A publication worthy of the utmost praise is the Revue de l'Architecture et des Travaux Publiques, published at Paris, under the editorial care of M. Cesar Daly, one of the most learned and accomplished architects in Europe. This review, which is now in its ninth year, is issued monthly, with the utmost elegance both of typography and engravings. The number for October contains articles on the following subjects:—the preservation and restoration of the Cathedrals of France, the Church of St. Paul at Nismes, Stereochromy, the Museum at St. Petersburg, Chinese Monuments discovered in Ireland, the Public Garden and Swimming School at Bordeaux, &c., &c.; it has four large engravings. The work treats every branch, historic and practical, of architecture and engineering, and should be in the hands of every architect and engineer, and in the library of every man of taste whose leisure and meditations lead him to the study of the beautiful and useful arts. It may be procured in Paris at the low rate of 40 francs a-year.

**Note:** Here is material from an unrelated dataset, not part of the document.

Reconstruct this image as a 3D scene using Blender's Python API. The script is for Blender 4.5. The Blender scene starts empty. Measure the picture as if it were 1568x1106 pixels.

A book well suited to the times is Dr. Figuier's Exposition et Histoire des principales Découvertes Modernes, which has just appeared at Paris in two small volumes. It treats of photography, the serial and magnetic telegraphs, etherization, galvanoplasty and chemical gilding, aërostatics, lighting by gas, Leverrier's planet, gunpowder, and gun-cotton. With respect to the glory of discovering photography, Dr. Figuier restores it to M. Niepce, of Chalon-sur-Saone, proving that he originated the conception, and that Daguerre did nothing more than perfect the process. Singularly enough, M. Figuier omits the steamboat and railroad from the discoveries whose history he so carefully and conscientiously records, but even with these omissions his work is valuable and interesting both to the savan and the ordinary reader.


The editors of the Revue des Deux Mondes, at Paris, have made up a very useful manual of the history of the year 1850, under the title of Annuaire des Deux Mondes, which is sold by Balliére, in Broadway. It contains an account of the political events, the international relations and diplomacy, the administration, commerce, and finances, and the periodical press and literature of every country which possesses those products of civilization. The constitutions and affairs of Italy, Denmark, Germany, France, Belgium, Switzerland, Spain, Portugal, England, Norway, Sweden, Russia, Turkey, Greece, United States, Mexico, the South American Republics, and even of the African and Asiatic races, are discussed with moderation and an effort for impartiality, which is laudable, if not always successful. The most recent statistics are given with reference to every country; and, as a book of reference, it will be found very useful.

The Calvin Translation Society, which for the last ten years has been issuing, at irregular intervals, a complete and very handsome edition of Calvin's works, in English—to make about fifty octavo volumes—will have to add to them a new collection of his Letters. It appears that the government of Louis Philippe committed the preparation of the Unpublished Letters of the great Reformer to Professor Bonnett, who had been dismissed from the College of Nismes for speaking too highly of Luther. He travelled in France and Switzerland, at the expense of the Government, in order to collect the letters. After the revolution, the influence of the Catholic clergy was such that the new minister of Public Instruction found a thousand difficulties in the way of accepting the labor of M. Bonnett, and the subject was finally referred to a committee, who reported in favor of the publication; yet, to split the difference with the clergy, they, on pretence of a saving of expenses, ordered that some of the less important letters should be omitted, and that the Latin and French letters should be published together in the same volume. The number of Calvin's unpublished letters in the collection is 497; of these 190 are in French, and 307 in Latin.


The aged Lacretelle, who of late years has lived in retirement near Macon, reposing upon his fame as an historian, appeared recently at the Academy in that city, on the day when the prizes of the Agricultural Society were distributed, and delivered an oration, marked by the energy and force of youth, but not by its hopefulness. He is now eighty-five years old; and on this occasion, was particularly severe against the communists and socialists, who, he thought, were bent on destroying every thing good, and upsetting the world. This was uttered with a point and bitterness that did no discredit to the censor of the press under both the Empire and the Restoration.